== Collected data ==

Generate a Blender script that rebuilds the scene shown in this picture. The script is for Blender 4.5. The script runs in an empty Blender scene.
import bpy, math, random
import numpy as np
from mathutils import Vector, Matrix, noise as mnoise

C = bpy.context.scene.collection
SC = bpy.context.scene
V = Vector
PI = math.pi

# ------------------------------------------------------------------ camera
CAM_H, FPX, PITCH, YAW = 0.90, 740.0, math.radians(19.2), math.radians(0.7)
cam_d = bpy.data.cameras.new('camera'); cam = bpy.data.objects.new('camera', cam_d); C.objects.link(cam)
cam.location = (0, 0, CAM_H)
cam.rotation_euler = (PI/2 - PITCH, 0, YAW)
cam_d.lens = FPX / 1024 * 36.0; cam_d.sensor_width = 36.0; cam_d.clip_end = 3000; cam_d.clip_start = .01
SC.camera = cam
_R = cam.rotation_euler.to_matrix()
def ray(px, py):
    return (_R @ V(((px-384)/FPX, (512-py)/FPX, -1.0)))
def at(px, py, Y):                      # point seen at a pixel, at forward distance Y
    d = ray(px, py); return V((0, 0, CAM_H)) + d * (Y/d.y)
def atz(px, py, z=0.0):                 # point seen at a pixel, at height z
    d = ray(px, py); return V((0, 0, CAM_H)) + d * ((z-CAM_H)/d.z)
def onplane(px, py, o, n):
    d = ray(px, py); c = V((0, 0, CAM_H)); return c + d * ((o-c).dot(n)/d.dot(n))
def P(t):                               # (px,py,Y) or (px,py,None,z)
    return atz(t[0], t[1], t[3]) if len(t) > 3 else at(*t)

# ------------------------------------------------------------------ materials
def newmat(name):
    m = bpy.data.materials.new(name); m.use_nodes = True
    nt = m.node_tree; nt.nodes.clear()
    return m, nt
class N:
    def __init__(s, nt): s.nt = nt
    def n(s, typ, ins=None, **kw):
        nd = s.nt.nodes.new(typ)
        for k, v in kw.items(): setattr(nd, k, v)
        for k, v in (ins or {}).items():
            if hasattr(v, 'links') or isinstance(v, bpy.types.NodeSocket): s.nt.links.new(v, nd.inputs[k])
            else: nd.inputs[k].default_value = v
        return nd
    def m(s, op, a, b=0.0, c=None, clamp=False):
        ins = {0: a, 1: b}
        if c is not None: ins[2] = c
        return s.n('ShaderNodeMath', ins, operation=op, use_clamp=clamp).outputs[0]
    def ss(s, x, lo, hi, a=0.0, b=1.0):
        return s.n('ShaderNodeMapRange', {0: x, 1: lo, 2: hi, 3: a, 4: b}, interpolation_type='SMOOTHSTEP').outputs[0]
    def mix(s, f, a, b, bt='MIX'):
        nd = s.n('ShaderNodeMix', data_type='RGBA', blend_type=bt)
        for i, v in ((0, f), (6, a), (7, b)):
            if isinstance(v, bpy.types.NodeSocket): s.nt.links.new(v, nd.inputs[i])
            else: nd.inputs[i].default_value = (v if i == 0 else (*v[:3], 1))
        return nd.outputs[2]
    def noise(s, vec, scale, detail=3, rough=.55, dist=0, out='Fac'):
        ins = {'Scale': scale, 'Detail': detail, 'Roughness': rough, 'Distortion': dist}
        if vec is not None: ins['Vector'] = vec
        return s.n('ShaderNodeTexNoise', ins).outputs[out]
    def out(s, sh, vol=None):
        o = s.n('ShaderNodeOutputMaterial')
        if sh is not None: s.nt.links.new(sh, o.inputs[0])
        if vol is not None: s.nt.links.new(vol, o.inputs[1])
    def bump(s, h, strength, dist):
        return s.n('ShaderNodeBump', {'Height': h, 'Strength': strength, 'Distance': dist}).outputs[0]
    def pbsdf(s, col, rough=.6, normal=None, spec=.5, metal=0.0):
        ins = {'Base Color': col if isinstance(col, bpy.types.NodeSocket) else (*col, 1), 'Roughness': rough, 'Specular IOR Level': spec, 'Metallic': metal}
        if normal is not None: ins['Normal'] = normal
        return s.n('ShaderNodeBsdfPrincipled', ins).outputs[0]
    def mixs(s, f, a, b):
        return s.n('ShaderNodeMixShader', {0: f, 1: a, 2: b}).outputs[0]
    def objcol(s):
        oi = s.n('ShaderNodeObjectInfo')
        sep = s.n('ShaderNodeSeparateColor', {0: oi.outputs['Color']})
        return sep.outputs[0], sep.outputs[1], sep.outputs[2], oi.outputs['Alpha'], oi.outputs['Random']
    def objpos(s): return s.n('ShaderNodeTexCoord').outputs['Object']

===

* _Task to complete_: From the first line of the listing above to the line with "PI = math.pi", please transcribe each line exactly, both ends included, and nothing beyond that.

* _Task result_:
Generate a Blender script that rebuilds the scene shown in this picture. The script is for Blender 4.5. The script runs in an empty Blender scene.
import bpy, math, random
import numpy as np
from mathutils import Vector, Matrix, noise as mnoise

C = bpy.context.scene.collection
SC = bpy.context.scene
V = Vector
PI = math.pi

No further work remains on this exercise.